◆ Brief
Without including any images, repeat the data exactly.

═══ Dataset excerpt

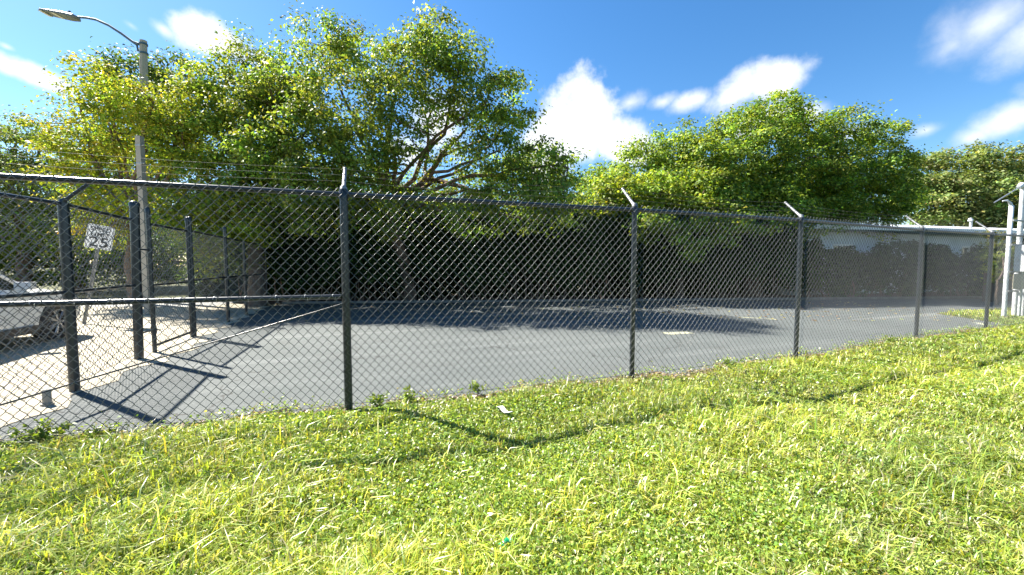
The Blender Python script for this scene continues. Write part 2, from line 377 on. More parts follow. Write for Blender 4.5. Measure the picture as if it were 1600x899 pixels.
def crown_points(lobes, per_m2, clump=.34, leaves_per=34, depth=1.0, shell=.5, keep=None):
    """lobes: (px, py, Y, rpx[, ry_scale]); returns leaf centres, outward vectors and clump index"""
    cs, os_, idx = [], [], []; ci = 0; clumps = []
    for lb in lobes:
        px, py, Y, r = lb[:4]; c = np.array(P(px, py, Y)); rx = r/F*Y; rz = rx*(lb[4] if len(lb) > 4 else .85); ry = rx*depth
        dens = lb[5] if len(lb) > 5 else 1.0
        nc = max(5, int(per_m2*dens*rx*rz*3.1*2.0))
        d = rng.normal(size=(nc, 3)); d /= np.linalg.norm(d, axis=1, keepdims=True)
        rad = shell + (1-shell)*rng.uniform(0, 1, (nc, 1))**.5
        rad *= (1 + .16*np.sin(d[:, :1]*5+ci)*np.cos(d[:, 2:]*6))
        cc = c + d*rad*np.array([rx, ry, rz])
        for k in range(nc):
            m_ = int(leaves_per*1.75*rng.uniform(.5, 1.5)); cl = clump*rng.uniform(.6, 1.35)
            q = rng.normal(size=(m_, 3))*np.array([cl, cl, cl*.5])*.62
            cs.append(cc[k] + q); os_.append(q/(np.linalg.norm(q*np.array([1, 1, 1.6]), axis=1, keepdims=True)+1e-6)*.7 + d[k:k+1]*np.array([.25, .25, .1])); idx.append(np.full(m_, ci)); ci += 1
            clumps.append(cc[k])
    return np.concatenate(cs), np.concatenate(os_), np.concatenate(idx), np.array(clumps)
def limb(mb, a, b, r0, r1, seg=7, wob=.12, n=8):
    a, b = Vector(a), Vector(b); L_ = (b-a).length; pts, rs = [], []
    s1 = Vector((random.uniform(-1, 1), random.uniform(-1, 1), random.uniform(-.3, .6)))
    for i in range(seg+1):
        t = i/seg; p = a.lerp(b, t) + s1*math.sin(t*math.pi)*L_*wob + Vector([random.uniform(-1, 1)*L_*.018 for _ in range(3)])*(0 < i < seg)
        pts.append(p); rs.append(r0+(r1-r0)*t**.8)
    mb.tube(pts, rs, n); return pts, rs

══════

◆ Solution to the problem
The Blender Python script for this scene continues. Write part 2, from line 377 on. More parts follow. Write for Blender 4.5. Measure the picture as if it were 1600x899 pixels.
def crown_points(lobes, per_m2, clump=.34, leaves_per=34, depth=1.0, shell=.5, keep=None):
    """lobes: (px, py, Y, rpx[, ry_scale]); returns leaf centres, outward vectors and clump index"""
    cs, os_, idx = [], [], []; ci = 0; clumps = []
    for lb in lobes:
        px, py, Y, r = lb[:4]; c = np.array(P(px, py, Y)); rx = r/F*Y; rz = rx*(lb[4] if len(lb) > 4 else .85); ry = rx*depth
        dens = lb[5] if len(lb) > 5 else 1.0
        nc = max(5, int(per_m2*dens*rx*rz*3.1*2.0))
        d = rng.normal(size=(nc, 3)); d /= np.linalg.norm(d, axis=1, keepdims=True)
        rad = shell + (1-shell)*rng.uniform(0, 1, (nc, 1))**.5
        rad *= (1 + .16*np.sin(d[:, :1]*5+ci)*np.cos(d[:, 2:]*6))
        cc = c + d*rad*np.array([rx, ry, rz])
        for k in range(nc):
            m_ = int(leaves_per*1.75*rng.uniform(.5, 1.5)); cl = clump*rng.uniform(.6, 1.35)
            q = rng.normal(size=(m_, 3))*np.array([cl, cl, cl*.5])*.62
            cs.append(cc[k] + q); os_.append(q/(np.linalg.norm(q*np.array([1, 1, 1.6]), axis=1, keepdims=True)+1e-6)*.7 + d[k:k+1]*np.array([.25, .25, .1])); idx.append(np.full(m_, ci)); ci += 1
            clumps.append(cc[k])
    return np.concatenate(cs), np.concatenate(os_), np.concatenate(idx), np.array(clumps)
def limb(mb, a, b, r0, r1, seg=7, wob=.12, n=8):
    a, b = Vector(a), Vector(b); L_ = (b-a).length; pts, rs = [], []
    s1 = Vector((random.uniform(-1, 1), random.uniform(-1, 1), random.uniform(-.3, .6)))
    for i in range(seg+1):
        t = i/seg; p = a.lerp(b, t) + s1*math.sin(t*math.pi)*L_*wob + Vector([random.uniform(-1, 1)*L_*.018 for _ in range(3)])*(0 < i < seg)
        pts.append(p); rs.append(r0+(r1-r0)*t**.8)
    mb.tube(pts, rs, n); return pts, rs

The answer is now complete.